- From: <Wolfgang.Frech@xenium.de>
- Date: Mon, 6 Sep 2004 16:21:33 +0200
- To: Ian Hickson <ian@hixie.ch>
- Cc: www-validator@w3.org
> Note that XHTML references HTML and thus this applies > to XHTML as well. If it is generally understood that the XHTML rec references the HTML spec in a way that includes the HTML attribute type constraints into the XHTML conformance definition, than all is well and clear. But does it? Exactly this is my problem: As far as I know, the XHTML rec, does _not_ reference the HTML spec normatively, but only informatively. To be more specific, these are the candidates that could be seen as references to the HTML spec: "the semantics[!] of the [...] attributes are defined in the W3C Recommendation for HTML 4" (Abstract) Nothing on validity or attribute types. "[a stricly conforming document] must conform to the constraints expressed in one of the three DTDs found in DTDs and in Appendix B." (3.1.1 Strictly Conforming Documents, item 1) The other 4 items deal with root element, namespace and DTD element, but not with attribute types.

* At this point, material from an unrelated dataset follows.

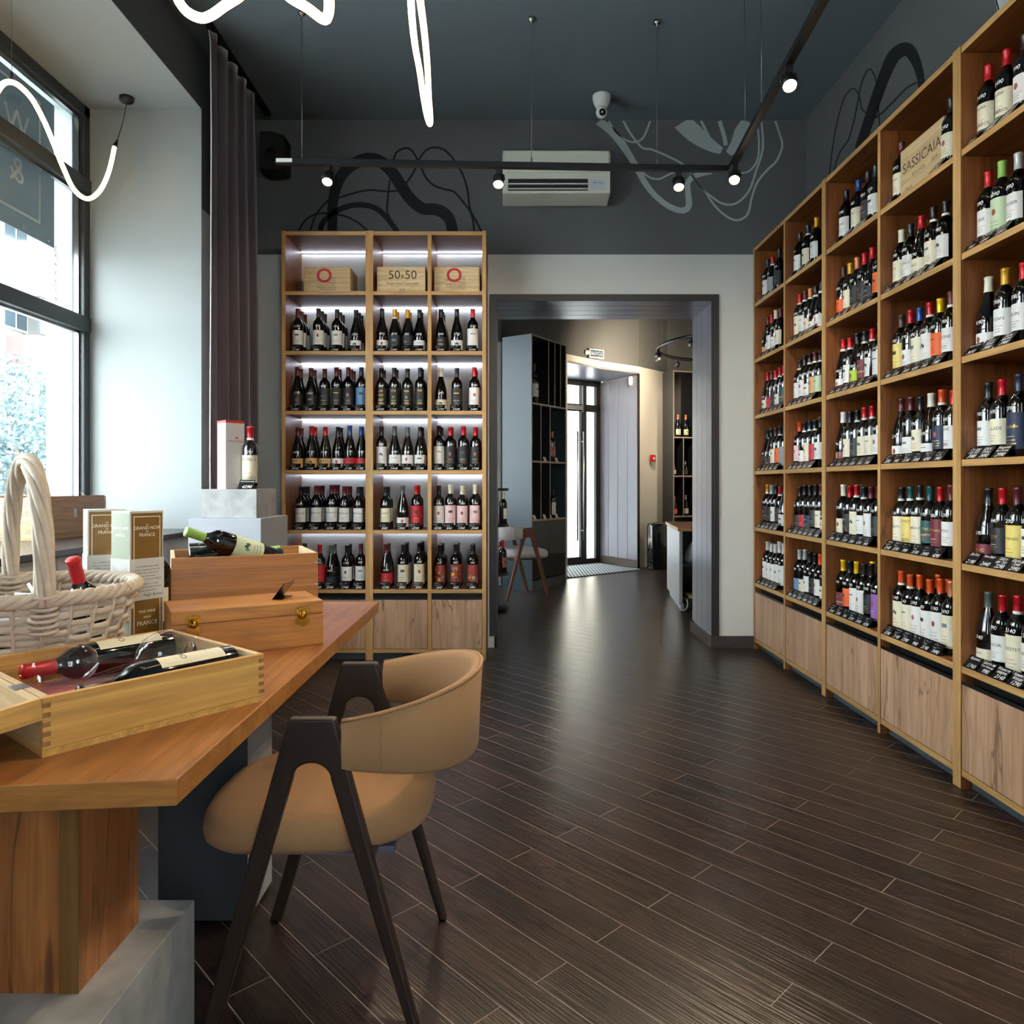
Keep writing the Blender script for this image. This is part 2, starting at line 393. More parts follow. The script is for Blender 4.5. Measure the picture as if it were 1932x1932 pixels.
# ---- far room: curved wall with the entrance
ARC = [(-1.9, 8.5), (-1.2, 8.45), (-.55, 8.45), (-.13, 8.62), (.30, 9.02), (.719, 9.40), (1.21, 9.93), (1.815, 10.39), (2.35, 10.98), (3.1, 11.25), (4.2, 11.35)]
def arc_off(d):
    out = []
    for i, p in enumerate(ARC):
        a = Vector(ARC[max(i-1, 0)]); b = Vector(ARC[min(i+1, len(ARC)-1)]); t = (b-a).normalized(); n = Vector((-t.y, t.x))
        out.append(Vector(p)+n*d)
    return out
AO = arc_off(.25); HD = 2.787; AO[7] = Vector((1.93, 10.66))
fw = MB()
for i in range(len(ARC)-1):
    q = [ARC[i], ARC[i+1], tuple(AO[i+1]), tuple(AO[i])]
    if i in (5, 6): fw.prism(q, HD, ZC, 'z')
    else: fw.prism(q, 0, ZC, 'z')
struct(fw.build('wall_far', M_wall), 'curved wall of the room beyond the doorway')
struct(MB().box(4.2, 4.4, 5.5, 12, 0, ZC).build('wall_side', M_wall), 'side wall of the far room')
# entrance niche: right lining, soffit, door
J0, J1 = Vector((1.815, 10.39)), Vector((1.37, 11.25)); JL = (J1-J0).length; ja = math.atan2((J1-J0).y, (J1-J0).x)
t2 = bpy.data.objects.new('trim_2', None); C.objects.link(t2); struct(t2, 'panelled lining of the street entrance'); t2.location = (J0.x, J0.y, 0); t2.rotation_euler = (0, 0, ja)
for k in range(4):
    bevel(MB().box(k*JL/4+.004, (k+1)*JL/4-.004, .002, .02, .11, HD-.02).build('lining_panel', M_panel, t2), .003)
MB().box(0, JL, .002, .028, 0, .105).build('plinth_board', BASEW, t2)
MB().box(-.012, 0, -.01, .028, 0, HD).build('casing', M_casing, t2)
struct(MB().prism([(1.90, 10.56), (1.40, 11.33), (1.62, 11.5), (2.2, 10.95)], 0, ZC, 'z').build('wall_niche', M_light), 'wall beside the entrance')
D0, D1 = Vector((.2, 10.5)), Vector((1.37, 11.25)); dl = (D1-D0).length; da = math.atan2((D1-D0).y, (D1-D0).x)
sf = MB().prism([(.60, 9.42), (.719, 9.40), (1.21, 9.93), (1.815, 10.39), (1.37, 11.30), (.15, 10.6), (.30, 9.6)], HD-.004, HD+.02, 'z')
t3 = struct(sf.build('trim_3', M_panel), 'dark soffit over the street entrance')
d1 = bpy.data.objects.new('door_1', None); C.objects.link(d1); struct(d1, 'glazed street entrance door with long pull handles'); d1.location = (D0.x, D0.y, 0); d1.rotation_euler = (0, 0, da)
for (x0, x1, z0, z1) in ((0, .09, 0, HD), (.99, 1.10, 0, HD-.01), (1.285, dl, 0, HD), (.09, .99, 0, .1), (1.10, 1.285, 0, .07), (0, dl, 2.31, 2.42), (0, dl, 2.70, HD)):
    bevel(MB().box(x0, x1, -.03, .03, z0, z1).build('door_frame', M_black, d1), .004)
for (x0, x1, z0, z1) in ((.09, .99, .1, 2.31), (1.10, 1.285, .07, 2.31), (.09, .99, 2.42, 2.70), (1.10, 1.285, 2.42, 2.70)):
    MB().box(x0, x1, -.004, .004, z0, z1).build('pane', M_glass, d1)
for x in (.88, 1.0):
    h = MB(); h.tube([(x, -.085, .35), (x, -.085, 2.0)], .014, 10)
    for z in (.5, 1.85): h.tube([(x, -.085, z), (x, -.03, z)], .01, 8)
    h.build('pull_handle', M_steel, d1)
clo = MB().box(.62, .99, -.09, -.03, 2.33, 2.39); clo.box(1.0, 1.02, -.05, -.03, 2.3, 2.7); clo.build('door_closer', M_steel, d1)
# ---- mural strokes painted on the walls
def stroke(pts, widths, fn, parent, m, n=6):
    if not isinstance(widths, (list, tuple)): widths = [widths]*len(pts)
    p3 = catmull([(x, y, w) for (x, y), w in zip(pts, widths)], n)
    rows = []
    for i, p in enumerate(p3):
        d = (p3[min(i+1, len(p3)-1)]-p3[max(i-1, 0)]); d.z = 0; d.normalize(); nn = Vector((-d.y, d.x, 0))*p.z/2
        a, b = p+nn, p-nn; rows.append([fn(a.x, a.y), fn(b.x, b.y)])
    return MB().grid(rows, 0, False, False).build('mural_stroke', m, parent)
s_ = .2588
def onback(ox, oy=0):
    def fn(x, y):
        v = P(ox+x*s_, oy+y*s_, YB-.001); v.z = min(v.z, ZC-.002); v.y = YB-.001; return v
    return fn
fb = onback(500)
D = [([(490, 1680), (495, 1480), (530, 1330), (600, 1230), (700, 1170), (780, 1160), (860, 1190), (930, 1260), (990, 1350), (1060, 1450), (1150, 1520), (1230, 1525), (1300, 1550), (1350, 1610), (1370, 1700)], [70, 75, 80, 85, 90, 90, 88, 85, 85, 85, 85, 85, 85, 80, 80]),
     ([(400, 1680), (430, 1610), (520, 1540), (620, 1500), (720, 1495), (810, 1520), (890, 1590), (965, 1690)], 40),
     ([(545, 1440), (640, 1410), (760, 1385), (870, 1395), (970, 1390)], 14),
     ([(245, 1680), (300, 1600), (380, 1560), (470, 1558), (580, 1575), (680, 1625), (750, 1685)], 14),
     ([(330, 1680), (370, 1570), (440, 1480), (500, 1430)], 14),
     ([(930, 1190), (960, 1110), (1030, 1080), (1080, 1110), (1130, 1200), (1170, 1290), (1230, 1350), (1310, 1380), (1380, 1400), (1450, 1480), (1510, 1560), (1580, 1690)], 15),
     ([(1030, 1335), (1080, 1260), (1120, 1170), (1170, 1100), (1230, 1075), (1310, 1095), (1380, 1170), (1440, 1270), (1475, 1380), (1490, 1500), (1515, 1600), (1525, 1690)], 15),
     ([(910, 1310), (900, 1400), (890, 1530), (910, 1590)], 14)]
for p, w in D: stroke(p, w, fb, wback, M_mural_dark)
fl2 = onback(950)
Lg = [([(690, 880), (780, 950), (850, 1030), (910, 1120), (970, 1220), (1030, 1330), (1100, 1420), (1200, 1500), (1300, 1535), (1350, 1500), (1345, 1400), (1345, 1330), (1400, 1280), (1520, 1250)], [60, 60, 58, 50, 46, 44, 42, 42, 44, 46, 42, 40, 38, 35]),
      ([(768, 882), (820, 960), (890, 1020), (960, 1035), (1020, 1000), (1070, 882)], 15),
      ([(873, 882), (930, 980), (1010, 1075), (1080, 1090), (1200, 1140), (1310, 1200), (1370, 1270), (1420, 1340), (1500, 1420), (1600, 1485), (1700, 1480), (1790, 1390), (1840, 1250), (1890, 1080), (1880, 882)], 15),
      ([(1000, 1240), (1060, 1290), (1130, 1305), (1200, 1275), (1250, 1250)], 13),
      ([(1390, 1310), (1470, 1400), (1540, 1500), (1630, 1580), (1710, 1605), (1780, 1560), (1810, 1440), (1850, 1330), (1922, 1240), (1992, 1170), (2032, 1060), (2007, 960), (1982, 882)], 15),
      ([(1845, 882), (1860, 1000), (1855, 1150), (1800, 1240), (1730, 1260), (1660, 1235)], 14),
      ([(1290, 882), (1400, 980), (1510, 1060), (1590, 1100)], [130, 130, 90, 50]),
      ([(1440, 882), (1500, 1000)], 20), ([(1575, 882), (1610, 1000), (1620, 1060)], 30),
      ([(1765, 882), (1740, 960), (1700, 1050), (1640, 1120)], [60, 110, 90, 50])]
for p, w in Lg: stroke(p, w, fl2, wback, M_mural_light)
def onright(x, y):
    v = PX(1432+x*s_, y*s_, XR-.001); v.z = min(v.z, ZC-.003); return v
Rm = [([(730, 1090), (800, 880), (860, 700), (920, 540), (990, 400), (1080, 360), (1140, 440), (1175, 550), (1185, 640)], [70, 75, 80, 85, 95, 100, 75, 58, 50]),
      ([(515, 1270), (540, 1050), (580, 850), (630, 700), (690, 645), (730, 700), (750, 790), (790, 830)], 10),
      ([(545, 1245), (590, 1110), (650, 1020), (690, 890), (725, 720), (750, 600), (800, 505), (840, 545), (862, 640), (868, 760), (880, 920)], 11),
      ([(830, 870), (900, 820), (1000, 720), (1080, 640), (1150, 600)], 14)]
for p, w in Rm: stroke(p, w, onright, wr, M_mural_dark)
stroke([(1705, -220), (1720, -60), (1745, 60), (1790, 180)], 10, onright, wr, M_mural_light)
MB().grid([[(XR-.001, 3.27, 2.95), (XR-.001, 2.4, 2.95)], [(XR-.001, 3.22, 3.25), (XR-.001, 2.4, 3.25)], [(XR-.001, 3.26, 3.55), (XR-.001, 2.4, 3.55)], [(XR-.001, 3.4, 3.8), (XR-.001, 2.4, 3.8)]], 0, False, False).build('mural_field', mat('mural_pale_paint', '#b4bfc2', .7), wr)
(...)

In the DTDs, same result for all three kinds: "This is the same as HTML 4 Strict [,...] (XTHML 1.0 Strict DTD, first comment block) Thís is a statement on the difference between DTDs (XML/SGML) not on the languages (XHTML/HTML). In Appendix B: nothing on attributes, only element nesting. In Appendex E, References: only informative refs, including to the HTML spec In short: The XHTML rec does _not_ reference the attribute type constraints or any other validity constraints of the HTML spec. Please correct me.